そんな素敵な分散合意アルゴリズムRaftについて、「実用Raft」では以下のような切り口で解説が展開されていきます。

  • 特徴、Raftを使うと何が実現できるのか
  • Raftによる分散キーバリューストアの実装 (実装言語はRust)
  • Raftのアルゴリズム概説
  • さまざまな実践的なシナリオにおけるRaftの性能の測定

Raftは分散システムにおける基幹部分で利用されており、普段の開発でRaftを直接触ったり意識したりする機会は少ないかもしれませんが、「複数のマシンが一貫性を保ちながらステートマシンの変化列を永続化していく」というのは仕組みとして面白く、「実用Raft」を読むことでその面白さを実感していただけるのではないかと思います。
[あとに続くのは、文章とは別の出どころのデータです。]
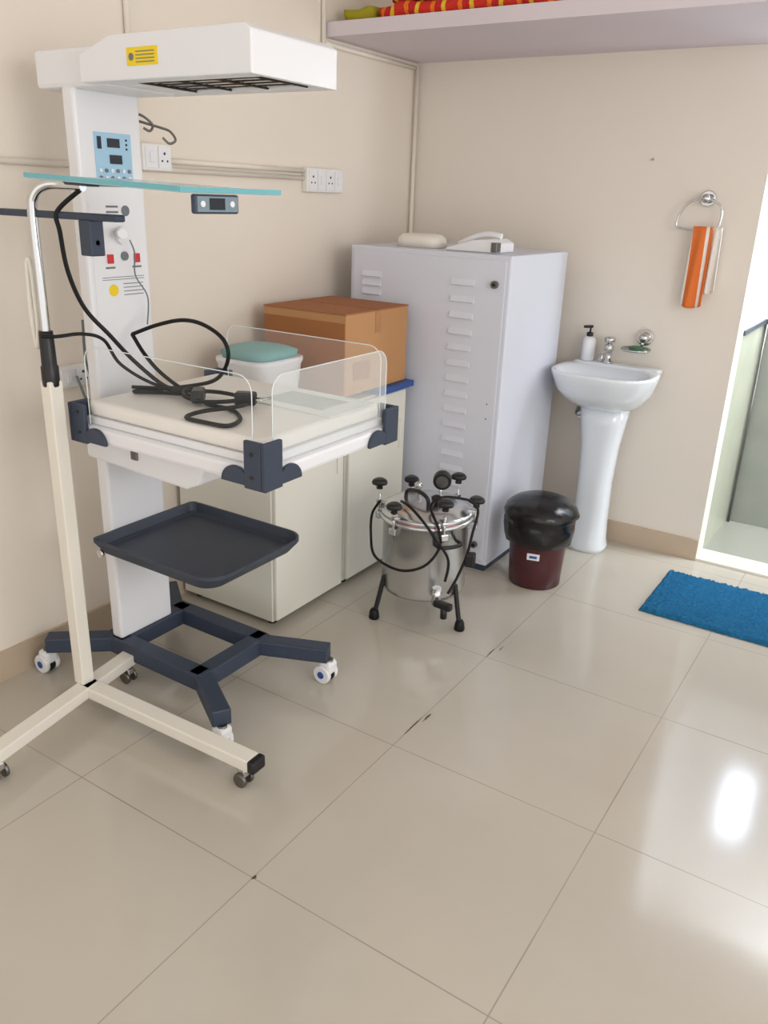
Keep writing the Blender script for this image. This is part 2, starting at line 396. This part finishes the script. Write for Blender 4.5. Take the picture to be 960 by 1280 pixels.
for i in range(4): P(box,'sticker_text',FX+.0015,FX+.0025,1.60,1.67,1.185+.010*i,1.187+.010*i,m=GREYL)
for i in range(2): P(box,'panel_rule',FX+.0015,FX+.0025,1.53,1.675,1.228+.006*i,1.2295+.006*i,m=GREYL)
P(cyl,'logo',(FX+.0015,1.625,1.408),(FX+.0025,1.625,1.408),.014,GREYL)
for i in range(3): P(box,'logo_text',FX+.0015,FX+.0025,1.56,1.60,1.388+.014*i,1.393+.014*i,m=GREYL)
P(tube,'iv_hook',[(-1.94,1.70,1.645),(-1.95,1.74,1.64),(-1.94,1.80,1.63),(-1.94,1.84,1.622),(-1.93,1.85,1.60),(-1.94,1.835,1.59),(-1.95,1.82,1.605)],.0035,STEELD)
P(tube,'iv_hook2',[(-1.94,1.70,1.66),(-1.95,1.75,1.655),(-1.94,1.775,1.635),(-1.94,1.765,1.618),(-1.95,1.75,1.625)],.0035,STEELD)
# hood
P(box,'hood_arm',-2.05,-1.78,1.49,1.72,1.695,1.785,m=WHITE,bev=.012)
x0,x1,y0,y1,zl,zh=-1.83,-1.285,1.455,1.755,1.70,1.795
ix0,ix1,iy0,iy1=x0+.10,x1-.02,y0+.055,y1-.04
prof=[(x0,zl),(x1,zl),(x1,zh-.012),(x1-.02,zh),(x0+.11,zh),(x0,zh-.035)]
vs=[(x,y0,z) for x,z in prof]+[(x,y1,z) for x,z in prof]
n=len(prof);b=2*n
vs+=[(ix0,iy0,zl),(ix1,iy0,zl),(ix1,iy1,zl),(ix0,iy1,zl),(ix0+.02,iy0+.015,zl+.035),(ix1-.02,iy0+.015,zl+.035),(ix1-.02,iy1-.015,zl+.035),(ix0+.02,iy1-.015,zl+.035)]
fs=[tuple(range(n)),tuple(range(n,2*n))[::-1]]+[(i,(i+1)%n,n+(i+1)%n,n+i) for i in range(1,n)]
fs+=[(0,1,b+1,b),(1,n+1,b+2,b+1),(n+1,n,b+3,b+2),(n,0,b,b+3)]
fs+=[(b+i,b+(i+1)%4,b+4+(i+1)%4,b+4+i) for i in range(4)]+[(b+4,b+5,b+6,b+7)]
P(add,'hood_shell',mesh(vs,fs),m=WHITE,bev=.004)
P(box,'heater_reflector',ix0+.022,ix1-.022,iy0+.018,iy1-.018,zl+.028,zl+.033,m=AMBER)
for i in range(10):
    y=iy0+.008+i*.0205
    P(cyl,'grille_rod_%d'%i,(ix0+.004,y,zl+.008),(ix1-.004,y,zl+.008),.0022,CHROME if i%2 else GRILLE,n=8)
for i in range(4):
    x=ix0+.03+i*.12
    P(cyl,'grille_bar_%d'%i,(x,iy0+.004,zl+.004),(x,iy1-.004,zl+.004),.0025,GRILLE,n=8)
P(box,'yellow_hood_label',-1.66,-1.56,y0-.0015,y0,1.728,1.765,m=YEL)
for i in range(4): P(box,'label_print',-1.63,-1.57,y0-.0022,y0-.0014,1.734+.007*i,1.736+.007*i,m=GREYL)
P(cyl,'label_icon',(-1.645,y0-.0022,1.746),(-1.645,y0-.0012,1.746),.008,GREYL,n=16)
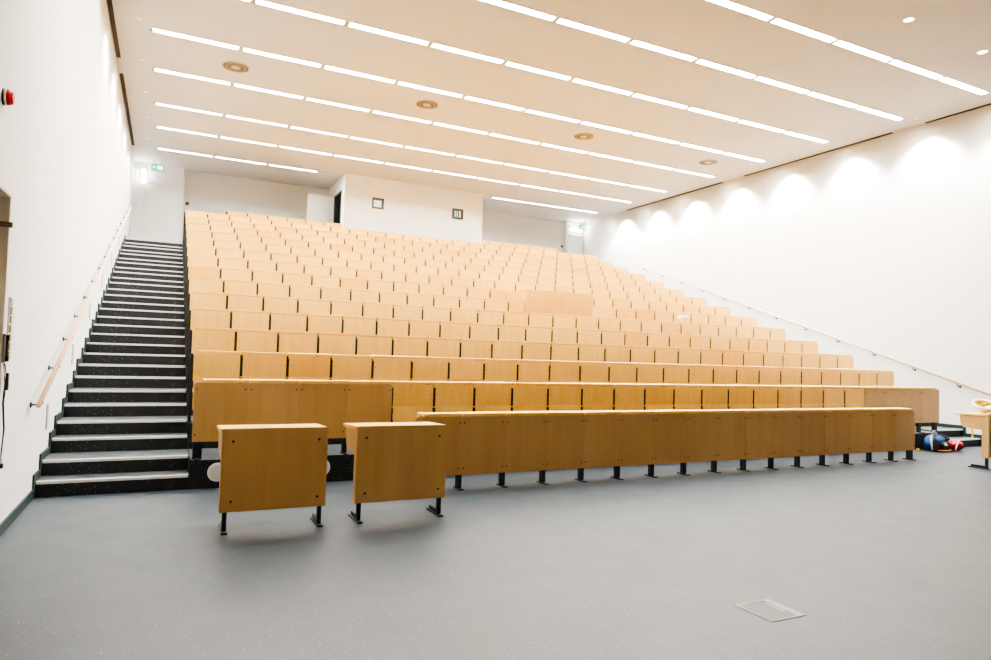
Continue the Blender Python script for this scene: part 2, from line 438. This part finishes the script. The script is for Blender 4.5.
# first row: sixteen seats between the tall end panels
for i in range(4, 20):
    make_seat(1, i, f"beech folding seat, first row up, {from_end(i-4, 16, 'row' + chr(39) + 's')}")
for r in range(2, NROW+1):
    for i in range(NCOL):
        lab = f"beech folding seat, {ROWN[r]} row up, {from_end(i, NCOL, 'row' + chr(39) + 's')}"
        if r in (6, 7) and 12 <= i <= 14: continue          # the console stands here
        if r in (6, 7) and i == 11:
            make_seat(r, i, f"narrow beech seat, {ROWN[r]} row up, touching the left side of the console", cut=(-PW, 6.722-(X0+PITCH*11.5))); continue
        if r in (6, 7) and i == 15:
            make_seat(r, i, f"wide beech seat, {ROWN[r]} row up, touching the right side of the console", cut=(8.405-(X0+PITCH*15.5), PW)); continue
        make_seat(r, i, lab, left=i == 0, right=i == NCOL-1)
for i in range(2, 8):
    make_seat(15, i, f"beech seat of the topmost row, left of the booth, {from_end(i-2, 6, 'group' + chr(39) + 's')}",
              left=i == 2, desk=False, low=True)
make_seat(15, 16, 'narrow shaded beech seat of the topmost row against the booth wall', desk=False, low=True, cut=(BX1+.02-(X0+PITCH*16.5), PW))
for i in range(17, 22):
    make_seat(15, i, f"beech seat of the topmost row, right of the booth, {ORD[i-15]} from the booth wall",
              right=i == 21, desk=False, low=True)

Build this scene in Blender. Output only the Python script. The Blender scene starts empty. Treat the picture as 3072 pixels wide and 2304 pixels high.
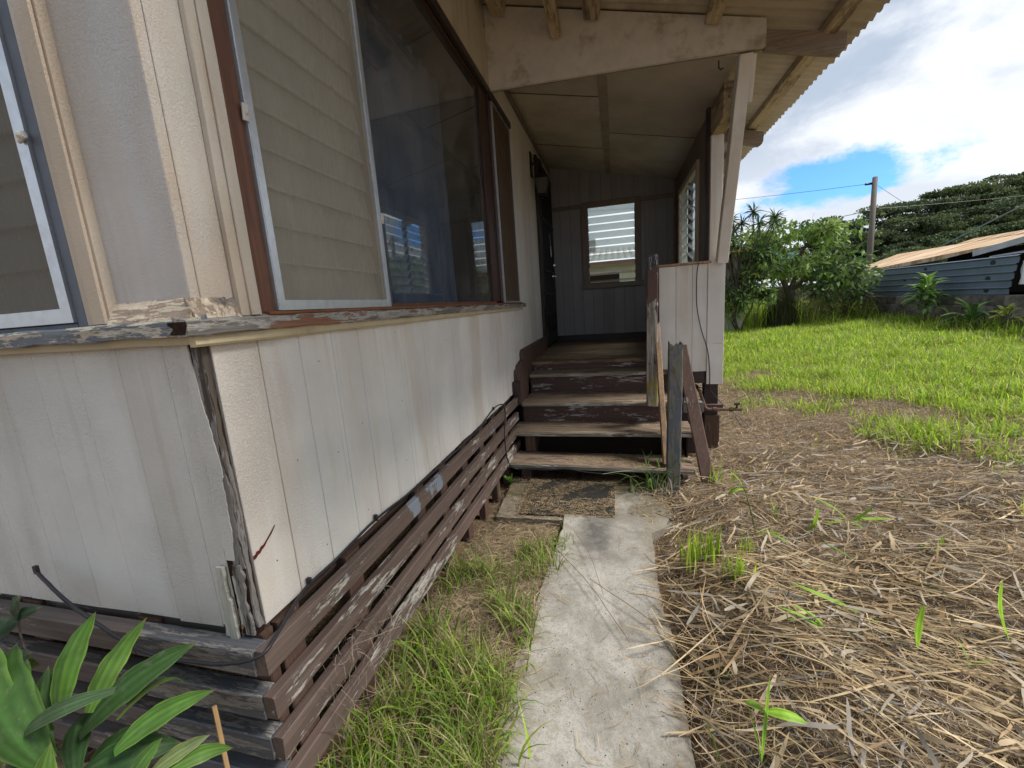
import bpy, math, random
import numpy as np
from mathutils import Vector, Matrix
rnd = random.Random(7)
rng = np.random.default_rng(11)
sc = bpy.context.scene
C = sc.collection

# ------------------------------------------------------------------ camera
cam_d = bpy.data.cameras.new("camera"); cam = bpy.data.objects.new("camera", cam_d); C.objects.link(cam)
R_ = Vector((0.96927587, 0.23613323, -0.06888681)); U_ = Vector((0.02242502, 0.19405816, 0.98073368)); W_ = Vector((-0.24495186, 0.95214628, -0.1828006))
cam.matrix_world = Matrix(((R_.x, U_.x, -W_.x, 0), (R_.y, U_.y, -W_.y, 0), (R_.z, U_.z, -W_.z, 1.24), (0, 0, 0, 1)))
cam_d.sensor_width = 36; cam_d.lens = 14.7164; cam_d.clip_start = .02; cam_d.clip_end = 3000
sc.camera = cam

# ------------------------------------------------------------------ exposure
sc.view_settings.view_transform = 'Standard'; sc.view_settings.look = 'None'
sc.view_settings.exposure = 0.74; sc.view_settings.gamma = 1; sc.view_settings.use_curve_mapping = False
sc.cycles.max_bounces = 8; sc.cycles.transparent_max_bounces = 16; sc.cycles.diffuse_bounces = 5
sc.cycles.use_denoising = True
try: sc.cycles.sample_clamp_indirect = 6
except Exception: pass

# ------------------------------------------------------------------ world: daylight sky with procedural cloud
SUN_EL, SUN_AZ = math.radians(48), math.radians(82)      # azimuth clockwise from +Y
wd = bpy.data.worlds.new("World"); sc.world = wd; wd.use_nodes = True
nt = wd.node_tree; nt.nodes.clear()
def N(tree, t, **kw):
    n = tree.nodes.new(t)
    for k, v in kw.items():
        if k.startswith('i_'): n.inputs[k[2:].replace('_', ' ')].default_value = v
        else: setattr(n, k, v)
    return n
sky = N(nt, 'ShaderNodeTexSky', sky_type='NISHITA', sun_disc=False, sun_elevation=SUN_EL, sun_rotation=SUN_AZ)
sky.altitude = 100; sky.air_density = 1.0; sky.dust_density = .6; sky.ozone_density = 2.0
tc = N(nt, 'ShaderNodeTexCoord')
def wm(op, a, b=None, c=None):
    n = N(nt, 'ShaderNodeMath', operation=op)
    for i, v in enumerate((a, b, c)):
        if v is None: continue
        if hasattr(v, 'is_linked') or hasattr(v, 'node'): nt.links.new(v, n.inputs[i])
        else: n.inputs[i].default_value = v
    return n.outputs[0]
def wdot(vec, v3):
    n = N(nt, 'ShaderNodeVectorMath', operation='DOT_PRODUCT'); nt.links.new(vec, n.inputs[0]); n.inputs[1].default_value = v3
    return n.outputs['Value']
def wnoise(vec, scale, detail=6, rough=.55, dist=0.):
    n = N(nt, 'ShaderNodeTexNoise'); n.inputs['Scale'].default_value = scale; n.inputs['Detail'].default_value = detail
    n.inputs['Roughness'].default_value = rough; n.inputs['Distortion'].default_value = dist
    nt.links.new(vec, n.inputs['Vector']); return n.outputs['Fac']
def wsmooth(v, a, b, lo=0., hi=1.):
    n = N(nt, 'ShaderNodeMapRange', interpolation_type='SMOOTHSTEP'); nt.links.new(v, n.inputs[0])
    n.inputs[1].default_value = a; n.inputs[2].default_value = b; n.inputs[3].default_value = lo; n.inputs[4].default_value = hi
    return n.outputs[0]
def wmix(f, a, b):
    n = N(nt, 'ShaderNodeMix', data_type='RGBA'); 
    if hasattr(f, 'node'): nt.links.new(f, n.inputs[0])
    else: n.inputs[0].default_value = f
    for k, v in ((6, a), (7, b)):
        if hasattr(v, 'node'): nt.links.new(v, n.inputs[k])
        else: n.inputs[k].default_value = v
    return n.outputs[2]
D = tc.outputs['Generated']
sep = N(nt, 'ShaderNodeSeparateXYZ'); nt.links.new(D, sep.inputs[0])
zz = wm('ADD', wm('MAXIMUM', sep.outputs['Z'], 0.0), .22)
cmb = N(nt, 'ShaderNodeCombineXYZ'); nt.links.new(wm('DIVIDE', sep.outputs['X'], zz), cmb.inputs[0]); nt.links.new(wm('DIVIDE', sep.outputs['Y'], zz), cmb.inputs[1])
PL = cmb.outputs[0]                                                  # cloud deck coordinates
st = N(nt, 'ShaderNodeMapping'); nt.links.new(D, st.inputs[0]); st.inputs['Scale'].default_value = (1, 1, 1.9)
n_big = wnoise(PL, .8, 6, .55, .3); n_fine = wnoise(st.outputs[0], 7., 10, .62, .2); n_mid = wnoise(st.outputs[0], 2.6, 7, .58, .4)
# one break in the cloud over the trees
cdir = Vector((0.390, 0.903, 0.179)).normalized(); e1 = Vector((.906, -.411, .101)).normalized(); e2 = cdir.cross(e1).normalized()
a1 = wm('DIVIDE', wdot(D, e1), .150); a2 = wm('DIVIDE', wdot(D, e2), .040)
E_ = dict()
rr = wm('SQRT', wm('ADD', wm('POWER', wm('ABSOLUTE', a1), 2.), wm('POWER', wm('ABSOLUTE', a2), 2.)))
rr = wm('ADD', rr, wm('MULTIPLY', wm('SUBTRACT', n_fine, .5), 3.2))
rr = wm('ADD', rr, wm('MULTIPLY', wm('LESS_THAN', wdot(D, tuple(cdir)), 0.0), 9.))
hole = wsmooth(rr, .62, 1.25, 1., 0.)
gaps = wsmooth(wm('ADD', n_big, wm('MULTIPLY', n_fine, .22)), .86, .95)
blue = wm('MAXIMUM', hole, gaps)
shade = wsmooth(wm('ADD', wm('ADD', wm('MULTIPLY', n_mid, .6), wm('MULTIPLY', n_big, .35)), wm('MULTIPLY', n_fine, .2)),   .455, .60)
low = wsmooth(sep.outputs['Z'], .13, .32)
cl = wmix(wm('MULTIPLY', shade, wm('ADD', wm('MULTIPLY', low, .5), .5)), (6.4, 6.6, 6.9, 1), (3.2, 3.75, 4.6, 1))
skyb = N(nt, 'ShaderNodeMix', data_type='RGBA', blend_type='MULTIPLY'); skyb.inputs[0].default_value = 1
nt.links.new(sky.outputs[0], skyb.inputs[6]); skyb.inputs[7].default_value = (.50, .88, 1.5, 1)
col = wmix(blue, cl, skyb.outputs[2])
bg = N(nt, 'ShaderNodeBackground'); bg.inputs['Strength'].default_value = .10; nt.links.new(col, bg.inputs['Color'])
wo = N(nt, 'ShaderNodeOutputWorld'); nt.links.new(bg.outputs[0], wo.inputs[0])

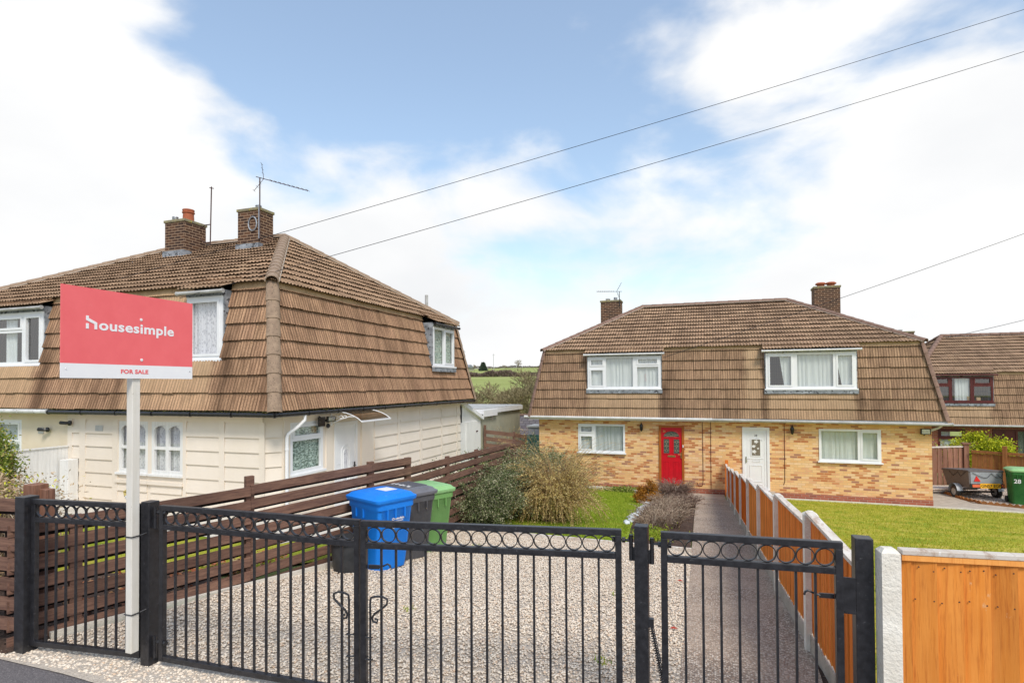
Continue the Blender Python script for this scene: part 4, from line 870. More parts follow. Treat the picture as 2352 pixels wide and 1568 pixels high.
# ------------------------------------------------------------------ HOUSE 3: red brick house (far right)
H3 = empty('red_brick_house', (15,35,-1.83), 'red brick house with mahogany windows partly hidden behind the yellow bush', 'house')
F3 = Fr((9.3,31.8,0),(1,0,0)); g3x = lambda x: x-9.3
mb = MB(); cellwall(mb, F3, g3x(21.5), .12, [(g3x(10.2),g3x(11.25),-1.2,-.12),(g3x(12.3),g3x(13.55),-2.0,-.10)], y0=-2.2, th=.2); mb.bx(9.3,9.5,32,39.5,-2.2,.12); mb.build('wall', m_red, H3)
window(H3, Fr((10.2,31.78,-1.2),(1,0,0)), 1.05,1.08,[(.08,.97,.08,.60,False),(.08,.97,.72,1.0,True)], m_mahog, [(.03,.5,'flat')])
F = Fr((12.3,31.78,-2.0),(1,0,0)); d = MB().fb(F,.08,.85,0,1.82,-.06,-.02).build('door', m_mahog, H3, label='dark mahogany door with tall side pane')
MB().fb(F,0,.08,0,1.9,-.08,.01).fb(F,.85,.93,0,1.9,-.08,.01).fb(F,1.18,1.25,0,1.9,-.08,.01).fb(F,.08,.85,1.82,1.9,-.08,.01).fb(F,.93,1.18,1.82,1.9,-.08,.01).build('door_frame', m_mahog, d)
MB().fb(F,.93,1.18,0,1.82,-.05,-.04).fb(F,.36,.56,.85,1.3,-.018,-.014).build('door_glass', m_dglass, d); handle(F,.79,.9,m_chrome,d)
mb = MB(); mb.lathe((11.95,31.7,-.55),[(.02,0),(.05,.04),(.07,.2),(.04,.28),(.01,.34)],8); mb.tube([(11.95,31.8,-.4),(11.95,31.72,-.2)],.015,6); mb.build('wall_lantern', m_gutb, H3)
gutter(H3, [(8.9,31.35,.08),(21.8,31.35,.08)], m_gutg, .05, 1.2)
MB().bx(9.0,21.8,31.4,31.8,.03,.06).bx(9.0,21.8,31.38,31.4,.0,.12).build('soffit', m_mahog, H3)
vh3 = lambda z: (z-.12)/2.43*math.hypot(.5,2.43)
roof(H3, 8.95,21.9,31.4,39.6,.12,.5,2.55,11.6,19.2,35.5,4.46, m_uproofR, m_mansR, m_capR, None, [(9.85-8.95,12.28-8.95,vh3(1.1),9)], (), fine=False, mfr=m_mansRH)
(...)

個人的に特に興味深く読んだのは、Raftの性能測定の章です。僕が授業の課題で実装した「Paxosによる分散キーバリューストア」では、ある程度のパフォーマンス改善は求められていたものの、性能の評価等は厳密には行いませんでした。「実用Raft」では、以下の3種類のリクエストに対する性能が測定、比較されています。

  1. 内部ステートマシンの状態を変化させる「コマンド」
  2. 強い整合性を維持しつつもステートマシンには変更が加わらないという前提のもとパフォーマンスを向上させる「コンシステントクエリー」
  3. 整合性要求を緩和することで高いパフォーマンスとスケーラビリティを実現する「ローカルクエリー」

「実用Raft」の名の通り、実用的にRaftを使う上で必ず気になるパフォーマンス特性までカバーされており、至れり尽くせりです。

おわりに

「n月刊ラムダノート Vol.5, No.1(2025)」内の1記事、「実用Raft」について紹介させていただきました。分散システムに少しでも興味がある方は間違いなく楽しく読めると思います。おすすめです。

また、n月刊ラムダノートを発行しているラムダノート社が出版する本はどれも非常に質が高く、ソフトウェアエンジニアとして生きていく中で長く使えるような陳腐化しない知識が身につく名著ばかりです。べた褒めしていますが特に利害関係はありません(笑)

また次回、おすすめコンテンツを紹介していきます。お楽しみに!

参考文献

  • Lamport, Leslie. "Paxos made simple." ACM SIGACT News (Distributed Computing Column) 32, 4 (Whole Number 121, December 2001) (2001): 51-58.
  • Corbett, James C., et al. "Spanner: Google’s globally distributed database." ACM Transactions on Computer Systems (TOCS) 31.3 (2013): 1-22.
  • Baker, Jason, et al. "Megastore: Providing scalable, highly available storage for interactive services." CIDR. Vol. 11. 2011.
  • Ongaro, Diego, and John Ousterhout. "In search of an understandable consensus algorithm." 2014 USENIX annual technical conference (USENIX ATC 14). 2014.